The revival of mass immigration after 1970 spurred a resurgence of linguistic diversity in the United States and propelled the nation back toward its historical norm. The postwar period in which today’s older white Americans came of age was likely the most linguistically homogenous era in U.S. history. Compared to what came before and after, however, it was an aberration. The collective memory of those who grew up between the 1940s and 1970 thus yields a false impression of linguistic practice in America. From a low of 4.7 percent in 1970, the percentage of foreign born rose steadily to reach 12.9 percent in 2010, much closer to its historic highs. In this essay, we assess the effect of these new waves of mass immigration on language diversity in the United States and consider whether the sociohistorical reality of language extinction and English dominance will prevail in the twenty-first century.

Language diversity refers to the number of languages spoken in the United States and the number of people who speak them. Since 1980, information on languages spoken has been gathered from three questions posed to census and survey respondents: Does this person speak a language other than English at home? What is this language? And how well does this person speak English? Among other purposes, answers to these questions are used to determine bilingual election requirements under the Voting Rights Act of 1965. These questions were asked of all persons aged five and older on the censuses of 1980 through 2000, and in 2010 on the American Community Survey (ACS), which replaced the census long form. Table 1 summarizes these data by showing the share of U.S. residents who said they spoke a non-English language at home, as well as the share who spoke only English, by decade between 1980 and 2010. Because Spanish is by far the most widely spoken non-English tongue in the United States, we also report the share that speaks Spanish at home.
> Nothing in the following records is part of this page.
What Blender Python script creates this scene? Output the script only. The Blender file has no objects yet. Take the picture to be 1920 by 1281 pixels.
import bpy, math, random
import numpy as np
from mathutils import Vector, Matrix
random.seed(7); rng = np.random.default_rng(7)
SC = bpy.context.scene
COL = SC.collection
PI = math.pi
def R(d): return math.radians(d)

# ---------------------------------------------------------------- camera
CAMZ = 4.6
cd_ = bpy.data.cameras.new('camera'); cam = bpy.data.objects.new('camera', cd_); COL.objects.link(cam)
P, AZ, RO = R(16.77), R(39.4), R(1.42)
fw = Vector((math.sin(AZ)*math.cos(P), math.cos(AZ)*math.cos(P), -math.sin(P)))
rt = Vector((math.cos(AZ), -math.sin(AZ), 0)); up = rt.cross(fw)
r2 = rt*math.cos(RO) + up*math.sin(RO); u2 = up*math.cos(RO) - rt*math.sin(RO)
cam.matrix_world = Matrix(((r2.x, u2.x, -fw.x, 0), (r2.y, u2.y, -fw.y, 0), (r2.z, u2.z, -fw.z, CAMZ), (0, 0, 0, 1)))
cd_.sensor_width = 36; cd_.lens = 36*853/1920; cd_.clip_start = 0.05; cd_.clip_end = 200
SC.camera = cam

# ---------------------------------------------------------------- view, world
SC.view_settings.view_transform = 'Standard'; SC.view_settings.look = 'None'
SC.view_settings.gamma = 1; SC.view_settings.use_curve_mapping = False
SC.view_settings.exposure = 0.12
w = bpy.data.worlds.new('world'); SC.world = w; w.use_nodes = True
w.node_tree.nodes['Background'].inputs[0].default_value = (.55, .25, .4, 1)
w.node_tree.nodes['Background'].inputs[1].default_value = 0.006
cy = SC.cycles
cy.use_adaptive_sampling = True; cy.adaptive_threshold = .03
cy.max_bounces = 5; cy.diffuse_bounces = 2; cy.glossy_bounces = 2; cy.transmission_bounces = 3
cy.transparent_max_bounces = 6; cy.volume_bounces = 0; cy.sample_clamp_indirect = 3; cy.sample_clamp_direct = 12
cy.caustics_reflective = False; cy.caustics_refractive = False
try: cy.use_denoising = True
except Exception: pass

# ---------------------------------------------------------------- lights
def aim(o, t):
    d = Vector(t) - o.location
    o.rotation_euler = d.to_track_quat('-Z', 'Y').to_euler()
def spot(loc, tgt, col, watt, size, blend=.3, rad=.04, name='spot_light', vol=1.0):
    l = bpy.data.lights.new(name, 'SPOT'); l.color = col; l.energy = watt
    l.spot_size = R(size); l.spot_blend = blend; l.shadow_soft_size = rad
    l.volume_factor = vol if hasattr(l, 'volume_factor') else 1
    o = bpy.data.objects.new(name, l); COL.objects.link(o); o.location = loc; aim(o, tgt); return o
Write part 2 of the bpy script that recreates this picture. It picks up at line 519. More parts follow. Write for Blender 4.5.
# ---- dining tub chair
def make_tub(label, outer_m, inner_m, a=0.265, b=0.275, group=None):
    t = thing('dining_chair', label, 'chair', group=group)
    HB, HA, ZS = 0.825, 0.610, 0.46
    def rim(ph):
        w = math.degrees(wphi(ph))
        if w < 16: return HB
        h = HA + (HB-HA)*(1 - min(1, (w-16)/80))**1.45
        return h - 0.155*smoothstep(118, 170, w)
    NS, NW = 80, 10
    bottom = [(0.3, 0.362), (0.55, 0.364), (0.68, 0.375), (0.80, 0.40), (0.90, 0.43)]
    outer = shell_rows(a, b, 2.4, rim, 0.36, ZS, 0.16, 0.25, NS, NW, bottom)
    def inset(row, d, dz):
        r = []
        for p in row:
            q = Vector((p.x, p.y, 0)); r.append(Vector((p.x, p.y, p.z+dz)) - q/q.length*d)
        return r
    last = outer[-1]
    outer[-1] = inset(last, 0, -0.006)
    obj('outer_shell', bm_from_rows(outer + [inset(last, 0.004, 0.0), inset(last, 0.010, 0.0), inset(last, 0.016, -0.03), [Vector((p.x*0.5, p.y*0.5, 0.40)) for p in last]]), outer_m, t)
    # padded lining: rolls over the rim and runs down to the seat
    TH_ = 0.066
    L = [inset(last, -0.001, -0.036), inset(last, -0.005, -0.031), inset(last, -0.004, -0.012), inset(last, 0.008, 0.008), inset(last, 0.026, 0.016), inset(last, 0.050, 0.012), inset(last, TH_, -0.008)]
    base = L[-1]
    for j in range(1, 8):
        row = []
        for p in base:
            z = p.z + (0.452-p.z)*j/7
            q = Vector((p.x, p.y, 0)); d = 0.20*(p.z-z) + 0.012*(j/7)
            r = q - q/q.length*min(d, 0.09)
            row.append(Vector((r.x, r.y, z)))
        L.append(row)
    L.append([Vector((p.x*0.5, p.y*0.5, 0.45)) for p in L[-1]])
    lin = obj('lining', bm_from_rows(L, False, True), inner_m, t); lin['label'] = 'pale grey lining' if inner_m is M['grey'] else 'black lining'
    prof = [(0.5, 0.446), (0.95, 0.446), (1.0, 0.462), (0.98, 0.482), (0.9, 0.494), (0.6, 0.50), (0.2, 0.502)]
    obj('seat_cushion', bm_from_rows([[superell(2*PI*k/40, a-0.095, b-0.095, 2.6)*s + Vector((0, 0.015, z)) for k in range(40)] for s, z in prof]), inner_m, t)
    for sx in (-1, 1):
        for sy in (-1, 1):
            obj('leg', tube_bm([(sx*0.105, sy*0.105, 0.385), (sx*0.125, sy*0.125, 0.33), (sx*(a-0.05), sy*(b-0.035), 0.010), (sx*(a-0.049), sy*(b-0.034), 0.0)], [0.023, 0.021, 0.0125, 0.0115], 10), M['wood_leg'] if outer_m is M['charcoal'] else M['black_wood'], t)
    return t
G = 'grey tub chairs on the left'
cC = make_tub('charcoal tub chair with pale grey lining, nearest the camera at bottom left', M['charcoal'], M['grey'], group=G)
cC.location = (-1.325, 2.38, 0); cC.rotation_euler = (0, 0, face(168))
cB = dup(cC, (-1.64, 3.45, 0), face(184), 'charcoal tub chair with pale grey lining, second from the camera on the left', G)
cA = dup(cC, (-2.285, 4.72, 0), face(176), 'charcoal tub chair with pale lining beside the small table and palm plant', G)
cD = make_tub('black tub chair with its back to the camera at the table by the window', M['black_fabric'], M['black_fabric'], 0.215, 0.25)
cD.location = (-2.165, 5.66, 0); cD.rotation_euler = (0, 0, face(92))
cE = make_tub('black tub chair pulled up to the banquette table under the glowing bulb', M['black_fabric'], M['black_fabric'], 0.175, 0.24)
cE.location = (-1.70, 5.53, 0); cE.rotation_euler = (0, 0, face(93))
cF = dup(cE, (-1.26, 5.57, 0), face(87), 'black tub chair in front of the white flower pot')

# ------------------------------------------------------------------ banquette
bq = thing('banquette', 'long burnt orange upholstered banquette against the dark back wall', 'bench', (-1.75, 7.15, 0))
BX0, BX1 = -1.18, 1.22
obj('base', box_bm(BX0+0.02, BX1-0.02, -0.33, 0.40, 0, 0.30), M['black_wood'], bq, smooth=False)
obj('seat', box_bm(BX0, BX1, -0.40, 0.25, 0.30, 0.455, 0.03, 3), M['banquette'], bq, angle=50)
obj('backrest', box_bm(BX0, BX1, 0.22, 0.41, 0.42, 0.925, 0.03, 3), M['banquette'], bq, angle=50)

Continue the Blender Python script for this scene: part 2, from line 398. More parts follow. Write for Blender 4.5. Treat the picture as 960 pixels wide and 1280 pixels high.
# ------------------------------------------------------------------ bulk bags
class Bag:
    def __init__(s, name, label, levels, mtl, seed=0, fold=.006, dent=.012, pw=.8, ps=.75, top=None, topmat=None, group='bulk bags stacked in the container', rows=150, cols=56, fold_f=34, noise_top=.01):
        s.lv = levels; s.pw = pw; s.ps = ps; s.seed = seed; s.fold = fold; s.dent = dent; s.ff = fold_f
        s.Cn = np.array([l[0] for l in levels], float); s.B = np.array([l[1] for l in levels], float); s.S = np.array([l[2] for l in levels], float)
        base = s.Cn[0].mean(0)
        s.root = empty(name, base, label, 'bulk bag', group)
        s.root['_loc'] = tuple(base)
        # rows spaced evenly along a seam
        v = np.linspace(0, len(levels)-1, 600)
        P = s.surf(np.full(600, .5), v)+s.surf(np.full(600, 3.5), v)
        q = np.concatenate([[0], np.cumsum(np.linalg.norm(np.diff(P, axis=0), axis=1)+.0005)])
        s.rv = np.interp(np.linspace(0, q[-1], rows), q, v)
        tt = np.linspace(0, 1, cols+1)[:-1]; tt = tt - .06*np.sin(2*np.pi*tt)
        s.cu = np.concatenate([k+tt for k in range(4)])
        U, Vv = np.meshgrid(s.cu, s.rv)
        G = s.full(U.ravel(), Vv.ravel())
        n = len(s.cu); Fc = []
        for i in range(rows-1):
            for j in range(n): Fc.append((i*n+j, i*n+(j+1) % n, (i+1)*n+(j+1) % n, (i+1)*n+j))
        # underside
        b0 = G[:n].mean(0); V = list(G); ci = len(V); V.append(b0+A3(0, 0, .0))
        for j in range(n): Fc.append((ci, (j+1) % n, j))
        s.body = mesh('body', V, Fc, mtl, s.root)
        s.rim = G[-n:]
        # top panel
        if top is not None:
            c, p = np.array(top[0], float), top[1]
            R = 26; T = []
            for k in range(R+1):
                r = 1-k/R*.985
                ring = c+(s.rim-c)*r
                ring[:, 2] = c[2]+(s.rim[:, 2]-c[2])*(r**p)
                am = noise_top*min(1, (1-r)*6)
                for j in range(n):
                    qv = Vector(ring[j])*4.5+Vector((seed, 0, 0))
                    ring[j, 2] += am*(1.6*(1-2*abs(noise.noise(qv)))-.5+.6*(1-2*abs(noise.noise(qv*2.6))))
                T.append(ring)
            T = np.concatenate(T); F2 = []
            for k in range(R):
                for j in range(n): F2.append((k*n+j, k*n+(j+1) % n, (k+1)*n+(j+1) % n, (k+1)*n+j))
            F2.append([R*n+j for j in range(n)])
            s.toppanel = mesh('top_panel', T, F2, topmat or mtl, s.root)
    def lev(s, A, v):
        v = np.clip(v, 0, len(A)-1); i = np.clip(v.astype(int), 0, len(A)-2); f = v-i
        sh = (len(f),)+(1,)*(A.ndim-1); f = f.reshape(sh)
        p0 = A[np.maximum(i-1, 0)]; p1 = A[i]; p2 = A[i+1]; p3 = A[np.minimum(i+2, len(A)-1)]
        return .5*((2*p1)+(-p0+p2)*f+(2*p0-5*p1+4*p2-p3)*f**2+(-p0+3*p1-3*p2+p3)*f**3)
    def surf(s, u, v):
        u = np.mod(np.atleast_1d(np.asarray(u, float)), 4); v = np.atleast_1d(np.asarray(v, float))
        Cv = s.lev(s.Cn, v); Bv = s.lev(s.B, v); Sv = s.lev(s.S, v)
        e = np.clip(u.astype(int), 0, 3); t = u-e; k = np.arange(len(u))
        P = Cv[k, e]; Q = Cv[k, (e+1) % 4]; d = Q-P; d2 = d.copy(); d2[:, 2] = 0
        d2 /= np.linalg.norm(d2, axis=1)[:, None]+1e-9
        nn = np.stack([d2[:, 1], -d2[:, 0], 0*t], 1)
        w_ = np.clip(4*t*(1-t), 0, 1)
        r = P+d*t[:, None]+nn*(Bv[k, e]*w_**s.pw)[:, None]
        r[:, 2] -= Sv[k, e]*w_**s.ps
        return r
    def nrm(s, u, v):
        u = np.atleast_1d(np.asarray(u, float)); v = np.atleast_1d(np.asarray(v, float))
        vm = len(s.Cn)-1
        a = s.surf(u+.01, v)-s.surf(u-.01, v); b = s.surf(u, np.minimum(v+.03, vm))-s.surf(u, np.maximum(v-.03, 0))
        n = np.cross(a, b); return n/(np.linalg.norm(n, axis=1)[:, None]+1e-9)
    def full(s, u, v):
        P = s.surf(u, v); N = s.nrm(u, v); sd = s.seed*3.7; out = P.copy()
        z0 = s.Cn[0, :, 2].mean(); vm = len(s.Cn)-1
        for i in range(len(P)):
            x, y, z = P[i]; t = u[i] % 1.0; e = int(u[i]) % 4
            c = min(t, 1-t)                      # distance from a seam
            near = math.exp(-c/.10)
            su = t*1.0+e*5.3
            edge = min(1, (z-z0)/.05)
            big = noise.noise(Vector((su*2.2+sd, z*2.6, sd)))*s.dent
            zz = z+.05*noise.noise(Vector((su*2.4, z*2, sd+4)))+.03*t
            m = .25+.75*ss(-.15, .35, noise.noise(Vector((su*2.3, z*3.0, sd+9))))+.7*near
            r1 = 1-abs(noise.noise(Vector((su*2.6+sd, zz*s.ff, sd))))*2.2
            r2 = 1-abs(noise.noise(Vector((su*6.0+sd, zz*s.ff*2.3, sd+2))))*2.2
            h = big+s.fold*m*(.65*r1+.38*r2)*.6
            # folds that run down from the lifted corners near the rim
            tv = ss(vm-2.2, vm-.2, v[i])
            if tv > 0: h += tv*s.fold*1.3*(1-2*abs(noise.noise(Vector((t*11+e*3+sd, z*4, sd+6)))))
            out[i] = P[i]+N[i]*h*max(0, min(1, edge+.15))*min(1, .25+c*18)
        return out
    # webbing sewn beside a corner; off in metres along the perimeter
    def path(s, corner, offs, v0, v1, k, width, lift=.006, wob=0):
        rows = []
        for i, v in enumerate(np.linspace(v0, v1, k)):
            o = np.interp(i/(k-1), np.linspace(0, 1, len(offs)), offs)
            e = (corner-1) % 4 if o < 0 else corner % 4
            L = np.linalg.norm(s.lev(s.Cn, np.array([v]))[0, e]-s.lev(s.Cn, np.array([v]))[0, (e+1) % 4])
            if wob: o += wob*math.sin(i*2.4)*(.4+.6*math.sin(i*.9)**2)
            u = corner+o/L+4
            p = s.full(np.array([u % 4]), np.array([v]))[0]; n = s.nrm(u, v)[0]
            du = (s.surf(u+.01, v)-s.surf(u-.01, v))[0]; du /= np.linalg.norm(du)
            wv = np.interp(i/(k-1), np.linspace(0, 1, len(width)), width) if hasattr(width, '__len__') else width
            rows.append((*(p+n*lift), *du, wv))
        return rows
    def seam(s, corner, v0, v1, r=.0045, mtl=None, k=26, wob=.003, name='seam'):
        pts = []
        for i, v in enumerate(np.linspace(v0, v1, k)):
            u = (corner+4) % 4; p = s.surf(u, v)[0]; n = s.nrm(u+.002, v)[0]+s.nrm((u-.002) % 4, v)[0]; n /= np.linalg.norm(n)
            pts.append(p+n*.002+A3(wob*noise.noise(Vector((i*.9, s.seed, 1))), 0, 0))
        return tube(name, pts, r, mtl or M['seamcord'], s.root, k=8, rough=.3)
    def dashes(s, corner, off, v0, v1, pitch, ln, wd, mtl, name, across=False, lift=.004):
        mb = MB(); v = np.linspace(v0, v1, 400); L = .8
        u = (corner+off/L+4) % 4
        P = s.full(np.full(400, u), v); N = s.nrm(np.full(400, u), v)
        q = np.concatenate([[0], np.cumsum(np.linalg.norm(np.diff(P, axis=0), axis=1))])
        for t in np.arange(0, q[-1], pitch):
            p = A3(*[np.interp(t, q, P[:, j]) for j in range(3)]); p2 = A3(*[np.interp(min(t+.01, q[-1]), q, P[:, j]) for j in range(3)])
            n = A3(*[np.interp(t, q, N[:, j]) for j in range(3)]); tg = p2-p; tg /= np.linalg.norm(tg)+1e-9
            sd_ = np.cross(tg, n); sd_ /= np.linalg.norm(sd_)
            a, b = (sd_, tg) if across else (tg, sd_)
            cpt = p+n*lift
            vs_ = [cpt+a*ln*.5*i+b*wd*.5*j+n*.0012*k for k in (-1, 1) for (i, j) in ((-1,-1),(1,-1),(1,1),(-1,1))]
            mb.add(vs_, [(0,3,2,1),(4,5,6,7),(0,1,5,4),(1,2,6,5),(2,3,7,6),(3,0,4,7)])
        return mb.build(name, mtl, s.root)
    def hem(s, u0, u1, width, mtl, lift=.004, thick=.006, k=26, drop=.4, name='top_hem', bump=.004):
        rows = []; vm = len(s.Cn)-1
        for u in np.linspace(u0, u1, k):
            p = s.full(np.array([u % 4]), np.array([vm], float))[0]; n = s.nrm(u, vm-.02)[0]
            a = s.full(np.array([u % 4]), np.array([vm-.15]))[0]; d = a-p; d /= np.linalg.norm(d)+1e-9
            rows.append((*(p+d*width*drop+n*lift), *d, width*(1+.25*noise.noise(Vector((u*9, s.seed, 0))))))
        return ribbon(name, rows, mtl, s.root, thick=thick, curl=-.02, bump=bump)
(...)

As one would expect during an age of mass immigration, the percentage speaking only English at home has steadily fallen in recent decades, declining from 89.1 percent in 1980 to 79.7 percent in 2010, while the share speaking a language other than English correspondingly rose from 11 percent to 20.3 percent. In absolute numbers, the number of persons five years and older speaking a language other than English at home rose from 23.1 million to 59.5 million, with over two-thirds of the increase attributable to the growing number of people speaking Spanish at home, who at 37 million made up 12.6 percent of the total population, but 62.2 percent of all non-English speakers in 2010. Most of the increase in Spanish language use was driven by mass immigration from Latin America. Indeed, most (56.7 percent) of the country’s nearly 60 million speakers of non-English languages are immigrants. Among those who spoke only English at home in 2010, just 2.6 percent were born outside the United States (mostly immigrants from English-speaking countries); among those who spoke Spanish, half (49.4 percent) were foreign born.

Table 2 examines the geography of foreign language use by showing the share of persons aged five and older speaking a non-English language at home in selected states and metropolitan areas. To create the list, we examined all fifty states and metropolitan areas with at least 500,000 inhabitants and ranked the top twenty-five according to the percentage of non-English speakers. The two lists clearly reveal that speaking a foreign language is a phenomenon of the nation’s periphery rather than its heartland, concentrated in cities and states along the coasts, the Great Lakes, and the U.S.-Mexico border. Only four of the states on the list are neither on a coast, a lake, or the border, and all of them were part of the Mexican Cession of 1848 (Nevada, Colorado, Utah in full, and Kansas in part). Kansas stands alone as the single heartland state on the list, with 10.6 percent of its population speaking a non-English language at home. California tops the list with 43.3 percent speaking a non-English language at home, followed by 36.1 percent in New Mexico, 34.5 percent in Texas, and over 29 percent in both New York and New Jersey. The states listed in Table 2 clearly reflect the influence of mass immigration, as the list includes the most important immigrant-receiving states (California, New York, New Jersey, Texas, Florida, and Illinois) as well as a number of emerging immigrant destinations (Arizona, North Carolina, Virginia, Georgia, Utah, and Nevada). In a country where by 2010 over one in five persons (20.3 percent) spoke a foreign language at home, West Virginia, Mississippi, Kentucky, Montana, North Dakota, and Alabama stood in sharp contrast, with 95 to 98 percent of their populations speaking English only. .  .  .

Endnotes

  • 1Marc Shell, “Babel in America; or, the Politics of Language Diversity in the United States,” Critical Inquiry 20 (1993): 103–127.
  • 2See David J. Weber, The Spanish Frontier in North America (New Haven, Conn.: Yale University Press, 1992); Thomas Fleming, The Louisiana Purchase (Hoboken, N.J.: John Wiley & Sons, 2003); and Laura E. Gómez, Manifest Destinies: The Making of the Mexican American Race (New York: New York University Press, 2007).
  • 3Douglas S. Massey, “The New Immigration and the Meaning of Ethnicity in the United States,” Population and Development Review 21 (1995): 631–652.
  • 4Campbell Gibson and Kay Jung, “Historical Census Statistics on the Foreign-Born Population of the United States: 1850–2000,” Population Division Working Paper No. 81 (Washington, D.C.: U.S. Census Bureau, 2006).
  • 5Rubén G. Rumbaut, “A Language Graveyard? The Evolution of Language Competencies, Preferences and Use Among Young Adult Children of Immigrants,” in The Education of Language Minority Immigrants in the United States, ed. Terrence G. Wiley, Jin Sook Lee, and Russell Rumberger (Bristol, U.K.: Multilingual Matters, 2009), 35–71.
  • 6James Crawford, “Seven Hypotheses on Language Loss: Causes and Cures,” in Stabilizing Indigenous Languages, ed. Gina Cantoni (Flagstaff: Northern Arizona University, 2003), 45–60.
  • 7Calvin Veltman, Language Shift in the United States (New York: Walter De Gruyter, 1983). The sole exception noted by Veltman was Navajo, but in the two decades since, there has been a rapid erosion of Navajo and other Native American languages.